The exercises of the reserves of first call are twofold:

a) on certain days in small units in their home districts;

b) once a year in larger units in concert with parts of the standing army, which for this purpose assemble at the reserves’ stations.

9. So as not to interfere with [young men’s] physical and educational development, the end of the twentieth year is fixed as the beginning of military service. But it is left to each young man, following his seventeenth year, if he has the necessary physical strength, to report for military service, in which case he will fulfill his various obligations so much the earlier.

10. The reserves of second call, in case of war, will either strengthen the garrisons or garrison battalions or, according to momentary need, be employed to man and strengthen the army. They will be selected from among all men who completed service in the standing army and reserves of first call, and men capable of bearing arms to the end of their thirty-ninth year.

11. Since the reserves of second call will consist mainly of former servicemen, they will in peacetime be assembled in their home districts only on particular days in small units. If youths from the seventeenth to twentieth year wish to take part in the exercises of the reserves of second call, this shall be permitted, without this entailing their entry into the reserves before their twentieth year.

12. Those men who serve in the reserves may, should their civilian circumstances require it, after previous application to their superiors, be allowed without hindrance to change their place of residence, entering then into the reserves of their new locality.

13. The inactive reserve [Landsturm] assembles only on My command when enemy attack befalls the provinces. In peacetime it is subject to a special ordinance, whereby the government may use it in individual cases for the maintenance of public order. It consists of all men

a) to their fiftieth year who are not assigned to the standing army and reserves;

b) all men discharged from the reserves;

c) all sturdy youths from the seventeenth year onward.

14. The inactive reserve consists of

a) burgher companies in the large cities;

b) in provincial companies formed, according to county-structure, in the middle- and small towns and in the countryside.

15. In peacetime, the years stipulated for entry into and discharge from the various army divisions in the aforementioned laws are binding. But in war, they are governed by necessity, and all branches of services called to duty will enlist according to circumstance those men previously unconscripted or those newly reaching conscription age.

16. Those who volunteer for the standing army enjoy the advantage of choosing their weapon and regiment of preference.
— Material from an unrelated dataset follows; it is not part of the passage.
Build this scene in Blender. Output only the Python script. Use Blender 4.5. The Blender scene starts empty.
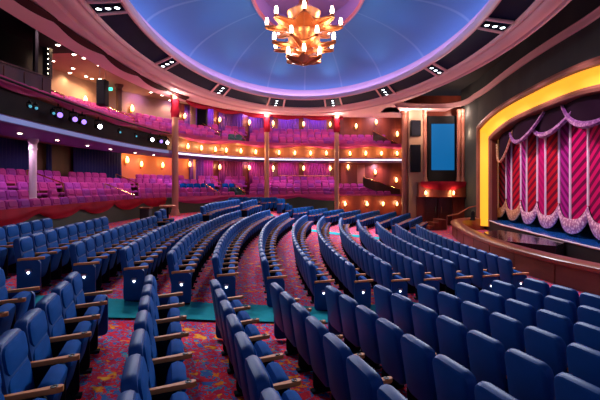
import bpy, math, random
from mathutils import Matrix, Vector, noise
random.seed(7)
sc = bpy.context.scene
COL = sc.collection
PI = math.pi
CZ = 2.75            # camera height
HOR = 185.0          # row of the horizon in the photograph
F = 400.0

def at(x, y, Y):
    """point at distance Y that the photograph shows at (x, y)"""
    return Vector(((x - 300) / F * Y, Y, CZ + (HOR - y) / F * Y))

def onz(x, y, z):
    Y = (z - CZ) * F / (HOR - y)
    return at(x, y, Y)

# ------------------------------------------------------------------ materials
def mat(name, col, rough=.5, metal=0.0, emit=None, estr=0.0, spec=.5, coat=0.0, sheen=0.0, bump=None, var=None):
    m = bpy.data.materials.new(name); m.use_nodes = True
    nt = m.node_tree; b = nt.nodes['Principled BSDF']
    b.inputs['Base Color'].default_value = (*col, 1)
    b.inputs['Roughness'].default_value = rough
    b.inputs['Metallic'].default_value = metal
    b.inputs['Specular IOR Level'].default_value = spec
    b.inputs['Coat Weight'].default_value = coat
    b.inputs['Sheen Weight'].default_value = sheen
    if emit:
        b.inputs['Emission Color'].default_value = (*emit, 1)
        b.inputs['Emission Strength'].default_value = estr
    if var or bump:
        tc = nt.nodes.new('ShaderNodeTexCoord')
        nz = nt.nodes.new('ShaderNodeTexNoise'); nz.inputs['Scale'].default_value = (var or bump)[0]
        nz.inputs['Detail'].default_value = 4
        nt.links.new(tc.outputs['Object'], nz.inputs['Vector'])
        if var:
            mx = nt.nodes.new('ShaderNodeMix'); mx.data_type = 'RGBA'
            mx.inputs[6].default_value = (*col, 1); mx.inputs[7].default_value = (*var[1], 1)
            rp = nt.nodes.new('ShaderNodeMapRange'); rp.inputs[1].default_value = .35; rp.inputs[2].default_value = .65
            nt.links.new(nz.outputs[0], rp.inputs[0]); nt.links.new(rp.outputs[0], mx.inputs[0])
            nt.links.new(mx.outputs[2], b.inputs['Base Color'])
        if bump:
            bp = nt.nodes.new('ShaderNodeBump'); bp.inputs['Strength'].default_value = bump[1]; bp.inputs['Distance'].default_value = .02
            nt.links.new(nz.outputs[0], bp.inputs['Height']); nt.links.new(bp.outputs[0], b.inputs['Normal'])
    return m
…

Those who are summoned to war service by the authorized officials will be assigned their duty by the War Ministry.

17. Whoever in the standing army, following fulfillment of his three-year term, chooses to serve further will oblige himself to six years, receiving in return a public decoration; in case of a second prolongation of service he receives a pay-supplement and a claim on being cared for, should be become unfit for further duty.

18. Those who, after fulfilling their legally prescribed terms of service in the reserves of first or second call, wish on their own initiative to serve further will likewise receive a public decoration and a claim on advancement befitting their abilities in their regiments.

19. To lead in order and justice these various units of men obliged to bear arms, there shall be formed in every county an official board, consisting of an army officer, the county administrator [Landrat] and rural and urban landowners [Gutsbesitzer].

Source: Gesetz-Sammlung für die Königlichen Preußischen Staaten 1814. Berlin: Georg Decker [1814], pp. 79–82; reprinted in Walter Demel and Uwe Puschner, eds., Von der Französischen Revolution bis zum Wiener Kongreß 1789-1815. Deutsche Geschichte in Quellen und Darstellung, edited by Rainer A. Müller, Volume 6. Stuttgart: P. Reclam, 1995, pp. 392–99.